#### Source data
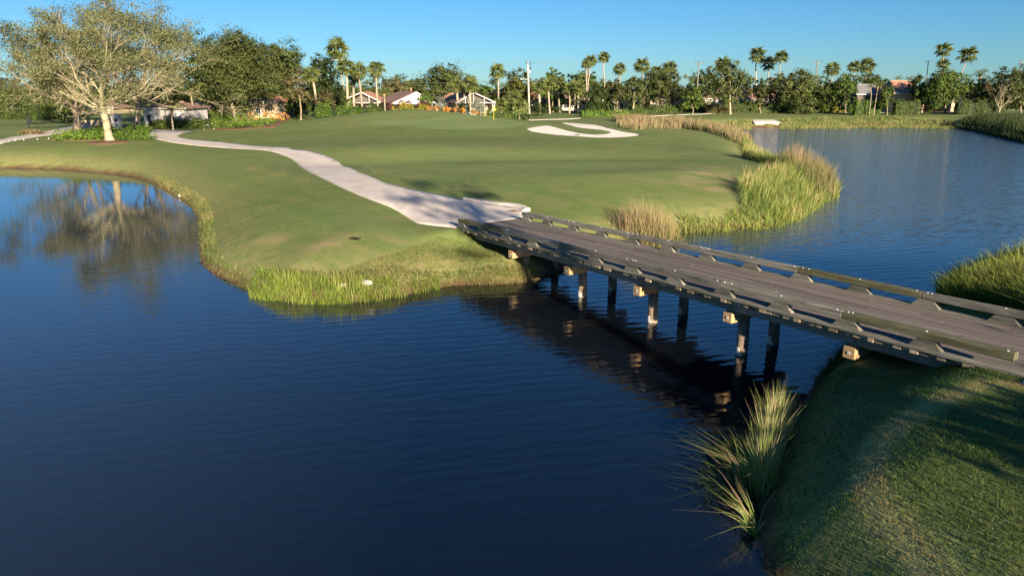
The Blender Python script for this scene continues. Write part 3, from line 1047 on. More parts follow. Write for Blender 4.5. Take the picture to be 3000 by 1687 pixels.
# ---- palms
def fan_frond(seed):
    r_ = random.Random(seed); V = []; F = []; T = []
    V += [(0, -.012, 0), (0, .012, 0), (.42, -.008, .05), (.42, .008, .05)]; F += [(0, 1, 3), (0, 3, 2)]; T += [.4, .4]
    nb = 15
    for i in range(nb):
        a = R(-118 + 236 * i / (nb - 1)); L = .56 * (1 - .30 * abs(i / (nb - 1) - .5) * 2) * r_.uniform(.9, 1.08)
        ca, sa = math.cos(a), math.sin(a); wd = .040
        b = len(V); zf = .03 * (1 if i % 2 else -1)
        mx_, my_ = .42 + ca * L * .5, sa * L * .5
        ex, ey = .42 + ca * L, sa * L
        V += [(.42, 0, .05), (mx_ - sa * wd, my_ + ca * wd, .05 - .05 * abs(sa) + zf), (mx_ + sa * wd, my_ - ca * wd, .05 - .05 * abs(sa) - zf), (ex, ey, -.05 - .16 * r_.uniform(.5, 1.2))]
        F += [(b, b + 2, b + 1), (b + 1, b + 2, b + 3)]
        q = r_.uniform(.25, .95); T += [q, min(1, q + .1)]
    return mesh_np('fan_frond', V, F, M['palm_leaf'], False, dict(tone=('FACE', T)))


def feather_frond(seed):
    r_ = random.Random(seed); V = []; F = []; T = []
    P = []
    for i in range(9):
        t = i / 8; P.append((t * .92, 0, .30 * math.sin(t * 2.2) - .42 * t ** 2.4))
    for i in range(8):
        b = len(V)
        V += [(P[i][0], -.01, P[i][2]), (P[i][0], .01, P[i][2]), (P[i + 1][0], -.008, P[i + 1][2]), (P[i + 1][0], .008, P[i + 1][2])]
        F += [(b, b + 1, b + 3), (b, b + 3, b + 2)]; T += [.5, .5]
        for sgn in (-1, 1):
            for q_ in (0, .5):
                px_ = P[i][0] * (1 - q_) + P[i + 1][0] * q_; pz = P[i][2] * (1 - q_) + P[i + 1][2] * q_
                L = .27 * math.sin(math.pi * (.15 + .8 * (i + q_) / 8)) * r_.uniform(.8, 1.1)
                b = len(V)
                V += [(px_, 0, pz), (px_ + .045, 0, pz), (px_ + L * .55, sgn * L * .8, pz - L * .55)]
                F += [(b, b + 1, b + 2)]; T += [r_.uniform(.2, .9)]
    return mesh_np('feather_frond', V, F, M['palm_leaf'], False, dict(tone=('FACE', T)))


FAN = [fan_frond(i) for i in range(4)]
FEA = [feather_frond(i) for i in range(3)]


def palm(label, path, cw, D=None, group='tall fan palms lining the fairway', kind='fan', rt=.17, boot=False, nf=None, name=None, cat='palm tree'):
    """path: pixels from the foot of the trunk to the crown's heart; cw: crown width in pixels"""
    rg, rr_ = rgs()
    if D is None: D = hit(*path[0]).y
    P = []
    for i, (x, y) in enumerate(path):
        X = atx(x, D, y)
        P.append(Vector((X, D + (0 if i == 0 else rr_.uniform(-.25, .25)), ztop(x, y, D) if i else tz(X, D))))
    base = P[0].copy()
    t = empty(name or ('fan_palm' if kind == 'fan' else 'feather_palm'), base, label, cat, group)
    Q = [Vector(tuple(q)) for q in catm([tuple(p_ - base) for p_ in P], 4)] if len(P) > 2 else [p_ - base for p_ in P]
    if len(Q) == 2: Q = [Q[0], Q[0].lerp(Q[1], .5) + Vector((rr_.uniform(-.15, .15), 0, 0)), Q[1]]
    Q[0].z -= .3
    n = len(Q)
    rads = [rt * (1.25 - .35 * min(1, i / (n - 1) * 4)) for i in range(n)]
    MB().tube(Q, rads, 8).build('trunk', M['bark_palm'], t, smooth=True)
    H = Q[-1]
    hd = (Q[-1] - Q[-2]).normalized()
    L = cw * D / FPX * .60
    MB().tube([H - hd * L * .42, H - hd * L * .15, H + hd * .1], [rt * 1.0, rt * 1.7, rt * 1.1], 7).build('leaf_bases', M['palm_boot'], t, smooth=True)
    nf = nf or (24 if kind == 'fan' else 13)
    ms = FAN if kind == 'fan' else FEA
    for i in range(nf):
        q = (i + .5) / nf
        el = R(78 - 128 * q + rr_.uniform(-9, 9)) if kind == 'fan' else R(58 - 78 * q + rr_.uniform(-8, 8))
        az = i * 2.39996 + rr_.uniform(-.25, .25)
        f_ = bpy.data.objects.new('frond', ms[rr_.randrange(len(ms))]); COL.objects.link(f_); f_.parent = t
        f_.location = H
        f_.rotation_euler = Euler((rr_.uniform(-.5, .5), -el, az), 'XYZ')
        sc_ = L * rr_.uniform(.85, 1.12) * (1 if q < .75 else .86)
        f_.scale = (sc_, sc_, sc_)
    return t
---
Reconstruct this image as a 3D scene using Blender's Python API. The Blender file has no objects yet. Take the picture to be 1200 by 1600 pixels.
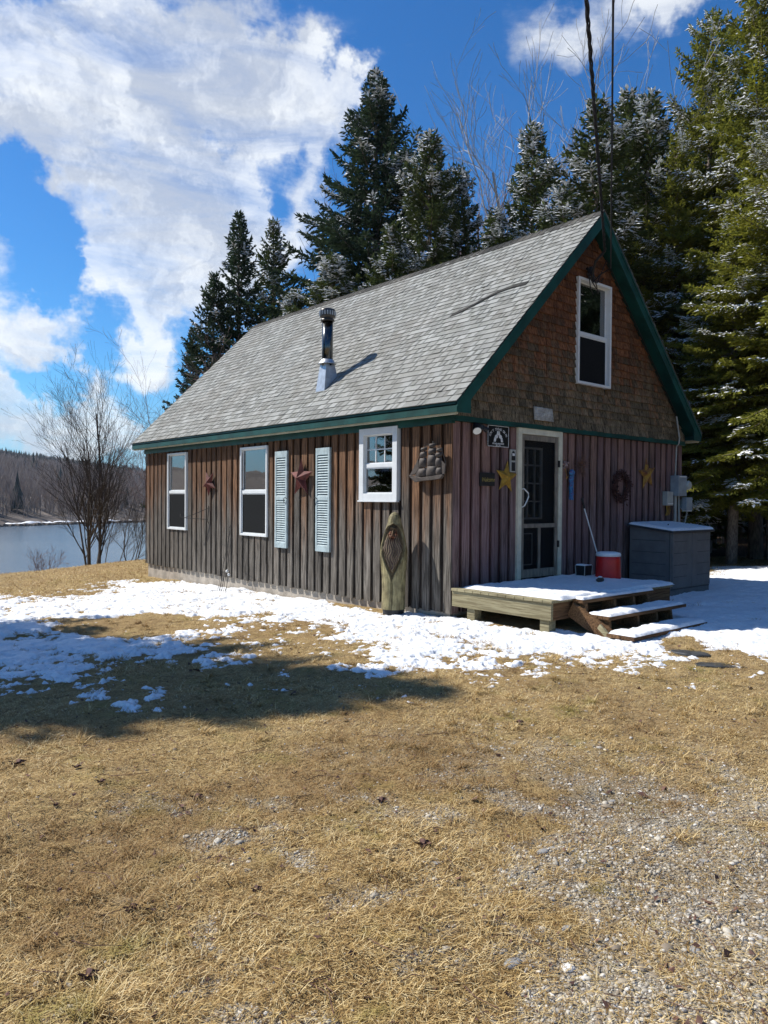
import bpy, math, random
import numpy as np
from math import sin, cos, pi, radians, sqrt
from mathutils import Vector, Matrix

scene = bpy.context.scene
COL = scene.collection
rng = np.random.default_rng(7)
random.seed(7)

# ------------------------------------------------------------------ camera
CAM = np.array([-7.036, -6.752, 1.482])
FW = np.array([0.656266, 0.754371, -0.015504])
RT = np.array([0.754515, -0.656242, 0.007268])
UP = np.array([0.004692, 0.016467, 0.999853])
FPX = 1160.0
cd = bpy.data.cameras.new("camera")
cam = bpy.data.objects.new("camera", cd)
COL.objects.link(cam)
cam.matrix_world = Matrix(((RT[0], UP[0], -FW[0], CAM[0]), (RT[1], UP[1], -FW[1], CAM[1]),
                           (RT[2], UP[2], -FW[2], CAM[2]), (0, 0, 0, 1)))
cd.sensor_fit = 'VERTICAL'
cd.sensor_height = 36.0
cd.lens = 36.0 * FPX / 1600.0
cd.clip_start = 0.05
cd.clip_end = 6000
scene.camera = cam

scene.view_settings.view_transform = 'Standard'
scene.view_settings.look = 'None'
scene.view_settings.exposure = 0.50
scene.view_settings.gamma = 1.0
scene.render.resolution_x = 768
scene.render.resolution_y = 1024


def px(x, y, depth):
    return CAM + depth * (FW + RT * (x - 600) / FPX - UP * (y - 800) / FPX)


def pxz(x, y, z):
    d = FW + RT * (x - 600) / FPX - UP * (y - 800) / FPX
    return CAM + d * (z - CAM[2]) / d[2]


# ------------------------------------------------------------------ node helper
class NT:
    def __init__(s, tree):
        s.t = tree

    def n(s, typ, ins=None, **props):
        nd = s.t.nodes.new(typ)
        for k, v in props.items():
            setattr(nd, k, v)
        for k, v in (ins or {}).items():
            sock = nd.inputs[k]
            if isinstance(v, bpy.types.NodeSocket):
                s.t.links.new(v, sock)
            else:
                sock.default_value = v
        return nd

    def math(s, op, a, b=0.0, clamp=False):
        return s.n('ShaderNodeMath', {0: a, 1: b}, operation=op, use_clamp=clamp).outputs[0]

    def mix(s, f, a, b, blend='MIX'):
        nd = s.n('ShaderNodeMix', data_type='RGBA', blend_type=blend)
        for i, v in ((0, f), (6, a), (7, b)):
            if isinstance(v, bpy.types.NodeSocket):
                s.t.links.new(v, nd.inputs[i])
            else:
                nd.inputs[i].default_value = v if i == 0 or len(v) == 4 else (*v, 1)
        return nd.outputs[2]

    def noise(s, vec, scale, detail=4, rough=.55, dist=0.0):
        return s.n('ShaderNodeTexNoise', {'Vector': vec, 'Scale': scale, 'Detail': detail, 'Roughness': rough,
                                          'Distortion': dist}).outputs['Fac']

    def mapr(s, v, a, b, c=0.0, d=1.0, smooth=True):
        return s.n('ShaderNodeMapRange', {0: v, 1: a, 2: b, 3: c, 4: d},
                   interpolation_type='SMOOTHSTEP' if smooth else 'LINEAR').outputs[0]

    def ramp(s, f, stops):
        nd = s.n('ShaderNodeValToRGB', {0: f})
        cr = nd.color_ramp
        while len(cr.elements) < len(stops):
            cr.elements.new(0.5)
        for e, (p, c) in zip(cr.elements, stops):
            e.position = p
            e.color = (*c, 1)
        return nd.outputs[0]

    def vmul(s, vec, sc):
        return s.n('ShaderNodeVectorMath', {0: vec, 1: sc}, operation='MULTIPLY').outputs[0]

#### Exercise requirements
Above are the records. Copy word for word only their lines from the one holding "Reconstruct this image" through the one holding "return CAM + depth", both included, and skip the images.

#### Result of this task
Reconstruct this image as a 3D scene using Blender's Python API. The Blender file has no objects yet. Take the picture to be 1200 by 1600 pixels.
import bpy, math, random
import numpy as np
from math import sin, cos, pi, radians, sqrt
from mathutils import Vector, Matrix

scene = bpy.context.scene
COL = scene.collection
rng = np.random.default_rng(7)
random.seed(7)

# ------------------------------------------------------------------ camera
CAM = np.array([-7.036, -6.752, 1.482])
FW = np.array([0.656266, 0.754371, -0.015504])
RT = np.array([0.754515, -0.656242, 0.007268])
UP = np.array([0.004692, 0.016467, 0.999853])
FPX = 1160.0
cd = bpy.data.cameras.new("camera")
cam = bpy.data.objects.new("camera", cd)
COL.objects.link(cam)
cam.matrix_world = Matrix(((RT[0], UP[0], -FW[0], CAM[0]), (RT[1], UP[1], -FW[1], CAM[1]),
                           (RT[2], UP[2], -FW[2], CAM[2]), (0, 0, 0, 1)))
cd.sensor_fit = 'VERTICAL'
cd.sensor_height = 36.0
cd.lens = 36.0 * FPX / 1600.0
cd.clip_start = 0.05
cd.clip_end = 6000
scene.camera = cam

scene.view_settings.view_transform = 'Standard'
scene.view_settings.look = 'None'
scene.view_settings.exposure = 0.50
scene.view_settings.gamma = 1.0
scene.render.resolution_x = 768
scene.render.resolution_y = 1024


def px(x, y, depth):
    return CAM + depth * (FW + RT * (x - 600) / FPX - UP * (y - 800) / FPX)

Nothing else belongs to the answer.